Sie scheinen sich in Ihrer Rolle richtig wohlzufühlen. Werden Sie nach der EM eine Bewerbung als Bundestrainer an den DHB schreiben?
Darüber mache ich mir keine Gedanken, ich bin sehr zufrieden bei Borussia Dortmund und habe viel Freude an der Arbeit in der Bundesliga.
Also hatten Sie persönlich nie das Ziel, irgendwann in Ihrer Karriere Bundestrainer zu werden?
Es ist etwas ganz anderes, ob man eine Auswahlmannschaft trainiert, die man im Jahr drei, vier Wochen hat oder ob man eine Vereinsmannschaft trainiert. Klar sind eine WM oder Olympia aus sportlicher Sicht das Größte, was es gibt – mit einer Nationalmannschaft. Aber wir spielen mit dem BVB in der Champions League, das ist das sportlich Größte für eine Vereinsmannschaft. Ich würde da keine Reihenfolge reinbringen wollen.
Aktuell sitzen Sie aber auf der Bank der Nationalmannschaft. Sie haben das Team in den letzten Tagen so intensiv betreut wie kein anderer. Was ist drin bei der EM?
Ich habe bisher eine sehr positive Mannschaft erlebt, die mit viel Ehrgeiz, Einsatz und großem Fokus bei der Sache ist. Die EM ist für alle Teams eine ganz spezielle, es gibt viele Verletzte, viele Akteure reisen später an. Bei uns ist der Cheftrainer nicht da, das ist natürlich eine Herausforderung. Aber wir glauben an unsere Stärken und hoffen, dass wir damit gut abschneiden.
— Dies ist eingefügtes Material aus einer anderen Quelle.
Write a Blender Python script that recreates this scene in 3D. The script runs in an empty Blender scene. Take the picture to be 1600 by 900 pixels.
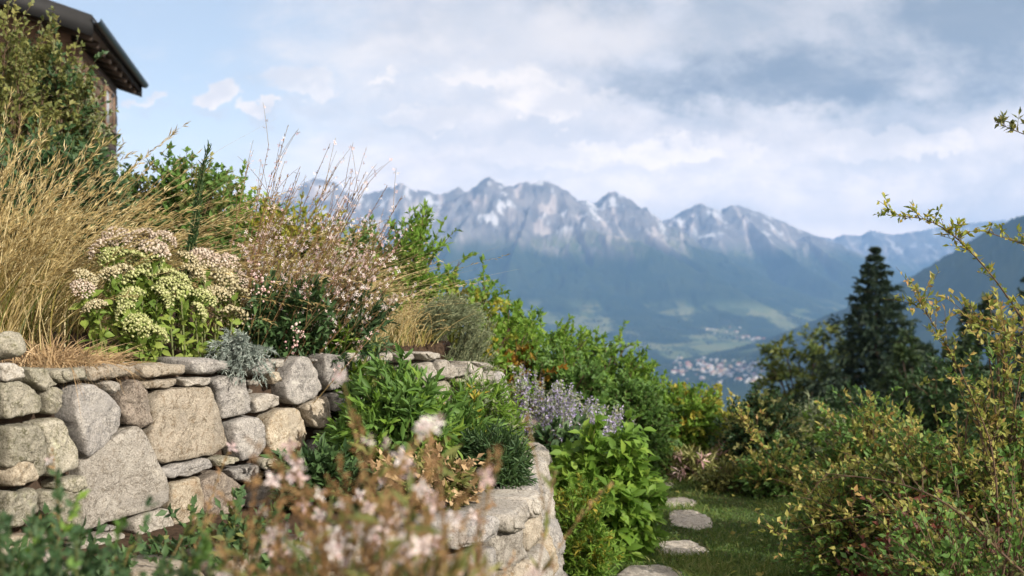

Ich freue mich einfach auf das Turnier.
Sollte Henk Groener bis Donnerstag noch nicht zur Mannschaft gestoßen sein, könnten Sie die ersten EM-Spiele in Ihrer Vita vermerken. Wie sehr würde Sie das freuen?
Ich wünsche mir, dass Henk am Donnerstag wieder da ist. Keiner kann seine Art, die Mannschaft zu begleiten, besser machen als er selbst – das ist doch logisch. Aber man kann es mir, glaube ich, nicht übelnehmen, wenn ich sage, dass ich mich auf ein Länderspiel freue. Alles andere wäre ja auch komisch.
Bei der Borussia erwartet man Sie am Montag wieder zurück in Dortmund. Würden Sie nicht lieber länger in Dänemark beim Nationalteam bleiben?
Noch einmal: Ich hoffe, dass Henk so schnell kommt wie es geht und sobald er da ist, fahre ich wieder zurück nach Dortmund, da habe ich ja nunmal auch eine Aufgabe.